School hires full-time lawyer in Australian first


David Smillie, principal of The Grange Secondary School, located in Werribee, told The Educator the lawyer will provide legal advice as part of a two-year donor-funded pilot program.

The lawyer will spend four days a week at the Melbourne school’s senior campus, assisting parents and students with legal advice. Being situated in a low-socioeconomic area, Smillie said the school is often approached by students’ families who are in need of legal advice about “social or financial issues”.   

“Families often come to the school and talk to me about social or financial issues which are beyond the educative,” Smillie said.

“We also have a lot of students whose families are refugees.
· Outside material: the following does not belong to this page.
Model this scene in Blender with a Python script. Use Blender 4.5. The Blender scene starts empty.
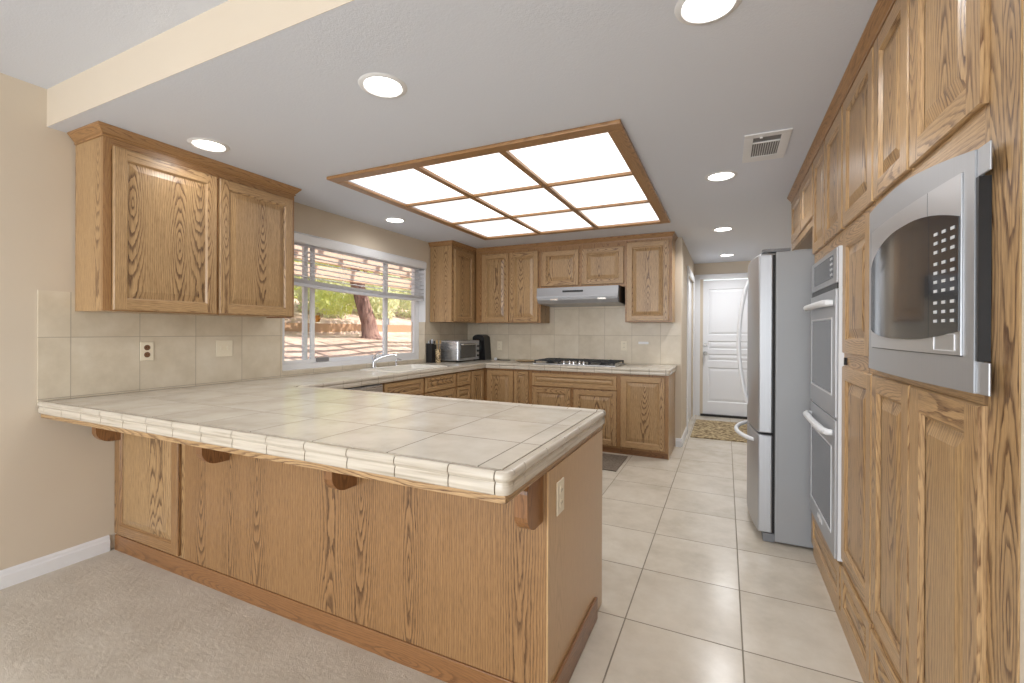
import bpy, math, random
from mathutils import Vector, Matrix, Euler
S = bpy.context.scene
random.seed(7)
PI = math.pi
# ------------------------------------------------------------------ camera
cam_d = bpy.data.cameras.new('camera'); cam = bpy.data.objects.new('camera', cam_d); S.collection.objects.link(cam)
_f, _yaw, _pit, _rol, _sh = 450.58, 0.4423, -0.0013, 0.0042, -9.38
_R = Vector((math.cos(_yaw), math.sin(_yaw), 0)); _F = Vector((-math.sin(_yaw), math.cos(_yaw), 0)); _U = Vector((0, 0, 1))
_F2 = _F*math.cos(_pit)+_U*math.sin(_pit); _U2 = _U*math.cos(_pit)-_F*math.sin(_pit)
_R3 = _R*math.cos(_rol)+_U2*math.sin(_rol); _U3 = _U2*math.cos(_rol)-_R*math.sin(_rol)
cam.matrix_world = Matrix(((_R3.x, _U3.x, -_F2.x, 3.2453), (_R3.y, _U3.y, -_F2.y, 0), (_R3.z, _U3.z, -_F2.z, 1.2909), (0, 0, 0, 1)))
cam_d.sensor_width = 36; cam_d.lens = _f/1024*36; cam_d.shift_y = _sh/1024; cam_d.clip_start = .02; cam_d.clip_end = 300
S.camera = cam
# ------------------------------------------------------------------ world, sun, rear fill lamp, exposure
w = bpy.data.worlds.new('world'); S.world = w; w.use_nodes = True
nt = w.node_tree; bg = nt.nodes['Background']
sky = nt.nodes.new('ShaderNodeTexSky'); sky.sky_type = 'NISHITA'; sky.sun_disc = False
sky.sun_elevation = math.radians(50); sky.sun_rotation = math.radians(40); sky.air_density = 1.0; sky.dust_density = 2.5
nt.links.new(sky.outputs[0], bg.inputs[0]); bg.inputs[1].default_value = 0.2
sd = bpy.data.lights.new('sun', 'SUN'); sd.energy = 5.0; sd.angle = .01; sd.color = (1, .93, .84)
so = bpy.data.objects.new('sun', sd); S.collection.objects.link(so); so.rotation_euler = Vector((-.58, -.22, -.78)).to_track_quat('-Z', 'Y').to_euler()
def area(name, loc, rot, sx, sy, e, col):
    d = bpy.data.lights.new(name, 'AREA'); d.shape = 'RECTANGLE'; d.size = sx; d.size_y = sy; d.energy = e; d.color = col
    o = bpy.data.objects.new(name, d); S.collection.objects.link(o); o.location = loc; o.rotation_euler = rot; return o
area('rear_fill', (1.9, -3.35, 1.25), (math.radians(90), 0, 0), 3.2, 2.1, 118, (.93, .965, 1))  # added area lamp behind the camera, fills the room from the rear
vs = S.view_settings; vs.view_transform = 'Standard'; vs.look = 'None'; vs.gamma = 1; vs.use_curve_mapping = False; vs.exposure = 0.4

# ------------------------------------------------------------------ helpers: nodes
def lin(r, g, b):
    f = lambda c: ((c/255+.055)/1.055)**2.4 if c/255 > .04045 else c/255/12.92
    return (f(r), f(g), f(b), 1)
class NB:
    def __init__(s, name):
        s.m = bpy.data.materials.new(name); s.m.use_nodes = True; s.t = s.m.node_tree
        s.b = s.t.nodes['Principled BSDF']; s.o = s.t.nodes['Material Output']
    def n(s, typ, **kw):
        x = s.t.nodes.new(typ)
        for k, v in kw.items(): setattr(x, k, v)
        return x
    def l(s, a, b): s.t.links.new(a, b)
    def inp(s, sock, v):
        if hasattr(v, 'is_output'): s.l(v, sock)
        else: sock.default_value = v
    def m_(s, op, a, b=0.0, c=None):
        x = s.n('ShaderNodeMath', operation=op); s.inp(x.inputs[0], a); s.inp(x.inputs[1], b)
        if c is not None: s.inp(x.inputs[2], c)
        return x.outputs[0]
    def coord(s, kind='Object'): return s.n('ShaderNodeTexCoord').outputs[kind]
    def xyz(s, v):
        x = s.n('ShaderNodeSeparateXYZ'); s.l(v, x.inputs[0]); return x.outputs
    def comb(s, a, b, c):
        x = s.n('ShaderNodeCombineXYZ'); s.inp(x.inputs[0], a); s.inp(x.inputs[1], b); s.inp(x.inputs[2], c); return x.outputs[0]
    def noise(s, v, sc, det=3, rough=.55, out=0):
        x = s.n('ShaderNodeTexNoise'); s.l(v, x.inputs['Vector']); x.inputs['Scale'].default_value = sc
        x.inputs['Detail'].default_value = det; x.inputs['Roughness'].default_value = rough; return x.outputs[out]
    def ramp(s, v, stops):
        x = s.n('ShaderNodeValToRGB'); s.l(v, x.inputs[0]); e = x.color_ramp.elements
        while len(e) < len(stops): e.new(.5)
        for i, (p, c) in enumerate(stops): e[i].position = p; e[i].color = c if len(c) == 4 else (*c, 1)
        return x.outputs[0]
    def mix(s, f, a, b, blend='MIX'):
        x = s.n('ShaderNodeMix', data_type='RGBA', blend_type=blend); s.inp(x.inputs[0], f); s.inp(x.inputs[6], a); s.inp(x.inputs[7], b); return x.outputs[2]
    def bump(s, h, st, d=.002):
        x = s.n('ShaderNodeBump'); s.l(h, x.inputs['Height']); x.inputs['Strength'].default_value = st; x.inputs['Distance'].default_value = d
        s.l(x.outputs[0], s.b.inputs['Normal']); return x
    def P(s, **kw):
        for k, v in kw.items(): s.inp(s.b.inputs[k.replace('_', ' ')], v)
        return s.m
def plain(name, rgb, rough=.5, metal=0, **kw):
    x = NB(name); x.P(Base_Color=lin(*rgb), Roughness=rough, Metallic=metal, **kw); return x.m
def oak(name, light, mid, dark, stave=.17, freq=125, rough=.38, contrast=1.0, amp=.05):
    x = NB(name); u, v, _ = x.xyz(x.coord('UV'))
    uc = x.m_('DIVIDE', u, stave); cell = x.m_('FLOOR', uc); fr = x.m_('FRACT', uc)
    wn = x.n('ShaderNodeTexWhiteNoise', noise_dimensions='1D'); x.l(cell, wn.inputs['W'])
    r, g, b = x.n('ShaderNodeSeparateColor').outputs, None, None
    sp = r[0].node; x.l(wn.outputs['Color'], sp.inputs[0]); r, g, b = sp.outputs[0], sp.outputs[1], sp.outputs[2]
    ul = x.m_('MULTIPLY', x.m_('ADD', x.m_('SUBTRACT', fr, .5), x.m_('MULTIPLY', x.m_('SUBTRACT', r, .5), .9)), stave)
    vv = x.m_('ADD', v, x.m_('MULTIPLY', g, 17.0))
    lowv = x.comb(x.m_('ADD', x.m_('MULTIPLY', u, 7), x.m_('MULTIPLY', b, 9)), x.m_('MULTIPLY', vv, 2.2), 0)
    low = x.noise(lowv, 1, 2)
    d = x.m_('ADD', x.m_('MULTIPLY', x.m_('SINE', x.m_('MULTIPLY', vv, 2.6)), amp), x.m_('MULTIPLY', low, .035))
    rad = x.m_('SQRT', x.m_('ADD', x.m_('MULTIPLY', ul, ul), x.m_('MULTIPLY', d, d)))
    wob = x.noise(x.comb(x.m_('MULTIPLY', u, 60), x.m_('MULTIPLY', vv, 9), 3), 1, 3)
    ring = x.m_('ADD', x.m_('MULTIPLY', rad, freq), x.m_('MULTIPLY', wob, 1.1))
    s = x.m_('FRACT', ring)
    band = x.ramp(s, [(0, (1, 1, 1)), (.16, (.85, .85, .85)), (.45, (.12, .12, .12)), (.9, (0, 0, 0)), (1, (1, 1, 1))])
    pore = x.noise(x.comb(x.m_('MULTIPLY', u, 520), x.m_('MULTIPLY', vv, 22), 0), 1, 2)
    poreR = x.ramp(pore, [(.42, (0, 0, 0)), (.62, (1, 1, 1))])
    fib = x.noise(x.comb(x.m_('MULTIPLY', u, 210), x.m_('MULTIPLY', vv, 5), 7), 1, 3)
    au = x.m_('MULTIPLY', x.m_('ABSOLUTE', ul), 2.0/stave); fade = x.ramp(au, [(.18, (1, 1, 1)), (.62, (.5, .5, .5))])
    stk = x.noise(x.comb(x.m_('MULTIPLY', u, 170), x.m_('MULTIPLY', vv, 3.2), 2), 1, 3, .65); stk = x.ramp(stk, [(.46, (0, 0, 0)), (.66, (1, 1, 1))])
    band = x.m_('MAXIMUM', x.m_('MULTIPLY', band, fade), x.m_('MULTIPLY', stk, .45))
    amt = x.m_('MULTIPLY', x.m_('MULTIPLY', band, x.m_('ADD', .55, x.m_('MULTIPLY', poreR, .45))), contrast)
    base = x.mix(x.m_('MULTIPLY', fib, 1.0), lin(*light), lin(*mid))
    var = x.mix(x.m_('MULTIPLY', b, .22), base, lin(*mid))
    tick = x.m_('MULTIPLY', poreR, .22)
    c1 = x.mix(tick, var, lin(*dark)); c2 = x.mix(amt, c1, lin(*dark))
    x.P(Base_Color=c2, Roughness=rough, Coat_Weight=.25, Coat_Roughness=.3)
    x.bump(x.m_('SUBTRACT', 1.0, amt), .25, .0006)
    return x.m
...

A number of our senior staff have worked with some of those families in terms of helping them apply for residential visas or organising family reunions.”

It's the first time an Australian school has hired an in-house lawyer, Wyndham Legal Service manager, Richard Nelthorpe, told AAP last week.

"For us, early intervention is the key," Nelthorpe said.

"There have been times when parents who say they need to take their kids out of school because they are being evicted - but they haven't sought any legal advice."

Smillie said the school lawyer will also help students understand their role in the legal expectations of society.

“Every one of us is surrounded daily by aspects of the law. What this project will do is build a strong impression in kids’ minds that they are subject to the law and have to work within it,” Smillie said.

“The law really is a powerful presence in each of our lives, and I think the school lawyer will help drive that point home for students.”

Smillie explained how the project has positive applications for students beyond the school gates.

“I think there is a real need for parents to be not only supported in terms of keeping their kids at school but also to help them in their broader lives as well,” Smillie said.

“We’ve found that kids who have issues on the home front experience attendance and learning difficulties, causing them to become disengaged from schooling. It reinvents that cycle yet again.

“Hopefully once we get parents coming down to the school and working with us to get specific advice we can break that cycle.”